AVAILABLE DATA
________________
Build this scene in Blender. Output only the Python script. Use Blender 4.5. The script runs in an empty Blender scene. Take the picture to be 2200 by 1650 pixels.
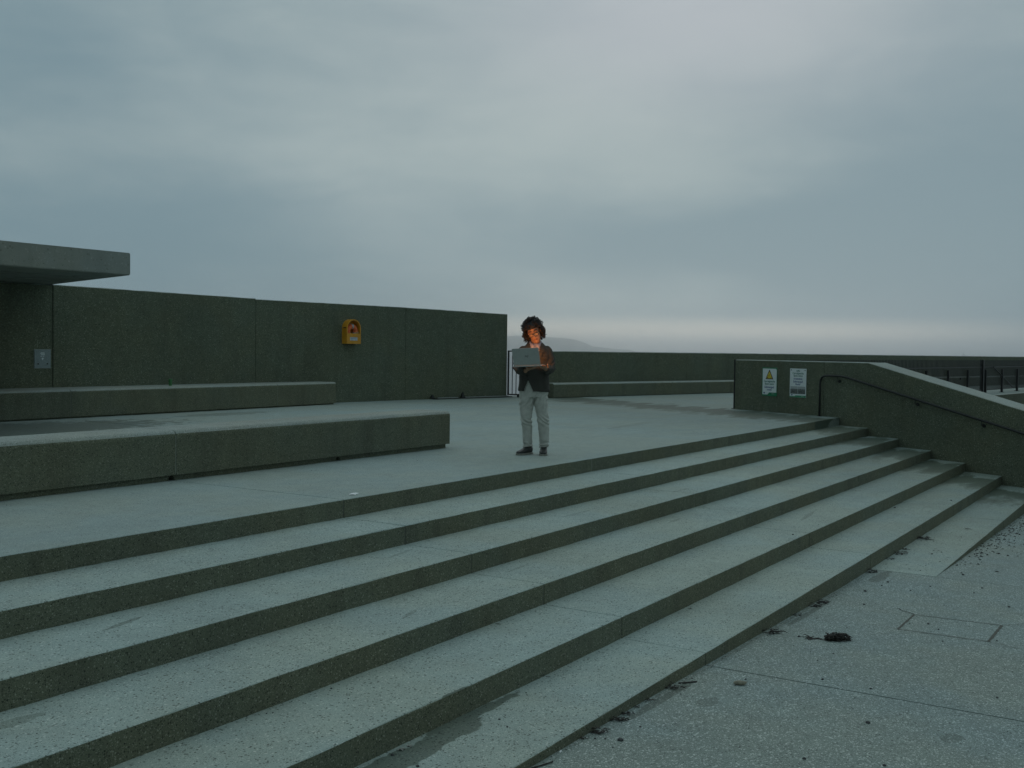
import bpy, bmesh, math, random
from mathutils import Vector, Matrix, noise, Euler
random.seed(7)
scene = bpy.context.scene
COL = scene.collection
R_ = math.radians

# ------------------------------------------------------------------ camera
cam_d = bpy.data.cameras.new('camera'); cam = bpy.data.objects.new('camera', cam_d); COL.objects.link(cam)
CR = Vector((0.53355, -0.84567, 0.01342)); CU = Vector((0.0197, 0.02858, 0.99938)); CF = Vector((0.84534, 0.53313, -0.03221))
CF.normalize(); CR = (CR - CF * CR.dot(CF)).normalized(); CU = CR.cross(CF)
M = Matrix.Identity(4)
for i in range(3):
    M[i][0] = CR[i]; M[i][1] = CU[i]; M[i][2] = -CF[i]
M[2][3] = 1.276
cam.matrix_world = M
cam_d.sensor_width = 36; cam_d.lens = 38.248; cam_d.clip_start = 0.05; cam_d.clip_end = 40000
scene.camera = cam
RH = Vector((CR.x, CR.y, 0)).normalized()            # horizontal right
YAW = math.atan2(CF.x, CF.y)                          # heading measured from +Y towards +X

# ------------------------------------------------------------------ view, sun, sky
vs = scene.view_settings
vs.view_transform = 'Standard'; vs.look = 'None'; vs.exposure = 0.0; vs.gamma = 1.0; vs.use_curve_mapping = False
scene.cycles.use_denoising = True
scene.cycles.volume_bounces = 10
SUN_EL = R_(38); SUN_AZ = YAW + R_(12)
sun_d = bpy.data.lights.new('sun', 'SUN'); sun_d.energy = 0.22; sun_d.angle = R_(75); sun_d.color = (1.0, 0.95, 0.9)
sun = bpy.data.objects.new('sun', sun_d); COL.objects.link(sun)
sdir = Vector((math.sin(SUN_AZ) * math.cos(SUN_EL), math.cos(SUN_AZ) * math.cos(SUN_EL), math.sin(SUN_EL)))
sun.rotation_euler = (-sdir).to_track_quat('-Z', 'Y').to_euler()

class NT:
    """small node helper"""
    def __init__(s, tree): s.t = tree; s.n = tree.nodes; s.l = tree.links
    def new(s, typ, **k):
        nd = s.n.new(typ)
        for a, b in k.items(): setattr(nd, a, b)
        return nd
    def put(s, sock, v):
        if isinstance(v, bpy.types.NodeSocket): s.l.new(v, sock)
        elif isinstance(v, (tuple, list, Vector)) and hasattr(sock.default_value, '__len__'):
            v = tuple(v)
            n = len(sock.default_value)
            sock.default_value = (v + (1.0,))[:n] if len(v) < n else v[:n]
        else: sock.default_value = v
    def math(s, op, a, b=0.0, c=0.0, clamp=False):
        nd = s.new('ShaderNodeMath', operation=op); nd.use_clamp = clamp
        s.put(nd.inputs[0], a); s.put(nd.inputs[1], b); s.put(nd.inputs[2], c); return nd.outputs[0]
    def ramp(s, v, a, b, lo=0.0, hi=1.0):
        nd = s.new('ShaderNodeMapRange', interpolation_type='SMOOTHSTEP'); nd.clamp = True
        s.put(nd.inputs[0], v); s.put(nd.inputs[1], a); s.put(nd.inputs[2], b); s.put(nd.inputs[3], lo); s.put(nd.inputs[4], hi)
        return nd.outputs[0]
    def mix(s, f, a, b, typ='MIX'):
        nd = s.new('ShaderNodeMix', data_type='RGBA', blend_type=typ)
        s.put(nd.inputs[0], f); s.put(nd.inputs[6], a); s.put(nd.inputs[7], b); return nd.outputs[2]
    def noise(s, vec, scale, detail=3.0, rough=0.5, dist=0.0):
        nd = s.new('ShaderNodeTexNoise'); s.put(nd.inputs['Vector'], vec); s.put(nd.inputs['Scale'], scale)
        s.put(nd.inputs['Detail'], detail); s.put(nd.inputs['Roughness'], rough); s.put(nd.inputs['Distortion'], dist)
        return nd.outputs['Fac']
    def vmul(s, vec, v):
        nd = s.new('ShaderNodeVectorMath', operation='MULTIPLY'); s.put(nd.inputs[0], vec); s.put(nd.inputs[1], v); return nd.outputs[0]
    def vadd(s, vec, v):
        nd = s.new('ShaderNodeVectorMath', operation='ADD'); s.put(nd.inputs[0], vec); s.put(nd.inputs[1], v); return nd.outputs[0]
    def vdot(s, vec, v):
        nd = s.new('ShaderNodeVectorMath', operation='DOT_PRODUCT'); s.put(nd.inputs[0], vec); s.put(nd.inputs[1], v); return nd.outputs['Value']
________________
Repeat the data in full and exactly. Omit pictures.

TASK RESPONSE
Build this scene in Blender. Output only the Python script. Use Blender 4.5. The script runs in an empty Blender scene. Take the picture to be 2200 by 1650 pixels.
import bpy, bmesh, math, random
from mathutils import Vector, Matrix, noise, Euler
random.seed(7)
scene = bpy.context.scene
COL = scene.collection
R_ = math.radians

# ------------------------------------------------------------------ camera
cam_d = bpy.data.cameras.new('camera'); cam = bpy.data.objects.new('camera', cam_d); COL.objects.link(cam)
CR = Vector((0.53355, -0.84567, 0.01342)); CU = Vector((0.0197, 0.02858, 0.99938)); CF = Vector((0.84534, 0.53313, -0.03221))
CF.normalize(); CR = (CR - CF * CR.dot(CF)).normalized(); CU = CR.cross(CF)
M = Matrix.Identity(4)
for i in range(3):
    M[i][0] = CR[i]; M[i][1] = CU[i]; M[i][2] = -CF[i]
M[2][3] = 1.276
cam.matrix_world = M
cam_d.sensor_width = 36; cam_d.lens = 38.248; cam_d.clip_start = 0.05; cam_d.clip_end = 40000
scene.camera = cam
RH = Vector((CR.x, CR.y, 0)).normalized()            # horizontal right
YAW = math.atan2(CF.x, CF.y)                          # heading measured from +Y towards +X

# ------------------------------------------------------------------ view, sun, sky
vs = scene.view_settings
vs.view_transform = 'Standard'; vs.look = 'None'; vs.exposure = 0.0; vs.gamma = 1.0; vs.use_curve_mapping = False
scene.cycles.use_denoising = True
scene.cycles.volume_bounces = 10
SUN_EL = R_(38); SUN_AZ = YAW + R_(12)
sun_d = bpy.data.lights.new('sun', 'SUN'); sun_d.energy = 0.22; sun_d.angle = R_(75); sun_d.color = (1.0, 0.95, 0.9)
sun = bpy.data.objects.new('sun', sun_d); COL.objects.link(sun)
sdir = Vector((math.sin(SUN_AZ) * math.cos(SUN_EL), math.cos(SUN_AZ) * math.cos(SUN_EL), math.sin(SUN_EL)))
sun.rotation_euler = (-sdir).to_track_quat('-Z', 'Y').to_euler()

class NT:
    """small node helper"""
    def __init__(s, tree): s.t = tree; s.n = tree.nodes; s.l = tree.links
    def new(s, typ, **k):
        nd = s.n.new(typ)
        for a, b in k.items(): setattr(nd, a, b)
        return nd
    def put(s, sock, v):
        if isinstance(v, bpy.types.NodeSocket): s.l.new(v, sock)
        elif isinstance(v, (tuple, list, Vector)) and hasattr(sock.default_value, '__len__'):
            v = tuple(v)
            n = len(sock.default_value)
            sock.default_value = (v + (1.0,))[:n] if len(v) < n else v[:n]
        else: sock.default_value = v
    def math(s, op, a, b=0.0, c=0.0, clamp=False):
        nd = s.new('ShaderNodeMath', operation=op); nd.use_clamp = clamp
        s.put(nd.inputs[0], a); s.put(nd.inputs[1], b); s.put(nd.inputs[2], c); return nd.outputs[0]
    def ramp(s, v, a, b, lo=0.0, hi=1.0):
        nd = s.new('ShaderNodeMapRange', interpolation_type='SMOOTHSTEP'); nd.clamp = True
        s.put(nd.inputs[0], v); s.put(nd.inputs[1], a); s.put(nd.inputs[2], b); s.put(nd.inputs[3], lo); s.put(nd.inputs[4], hi)
        return nd.outputs[0]
    def mix(s, f, a, b, typ='MIX'):
        nd = s.new('ShaderNodeMix', data_type='RGBA', blend_type=typ)
        s.put(nd.inputs[0], f); s.put(nd.inputs[6], a); s.put(nd.inputs[7], b); return nd.outputs[2]
    def noise(s, vec, scale, detail=3.0, rough=0.5, dist=0.0):
        nd = s.new('ShaderNodeTexNoise'); s.put(nd.inputs['Vector'], vec); s.put(nd.inputs['Scale'], scale)
        s.put(nd.inputs['Detail'], detail); s.put(nd.inputs['Roughness'], rough); s.put(nd.inputs['Distortion'], dist)
        return nd.outputs['Fac']
    def vmul(s, vec, v):
        nd = s.new('ShaderNodeVectorMath', operation='MULTIPLY'); s.put(nd.inputs[0], vec); s.put(nd.inputs[1], v); return nd.outputs[0]
    def vadd(s, vec, v):
        nd = s.new('ShaderNodeVectorMath', operation='ADD'); s.put(nd.inputs[0], vec); s.put(nd.inputs[1], v); return nd.outputs[0]
    def vdot(s, vec, v):
        nd = s.new('ShaderNodeVectorMath', operation='DOT_PRODUCT'); s.put(nd.inputs[0], vec); s.put(nd.inputs[1], v); return nd.outputs['Value']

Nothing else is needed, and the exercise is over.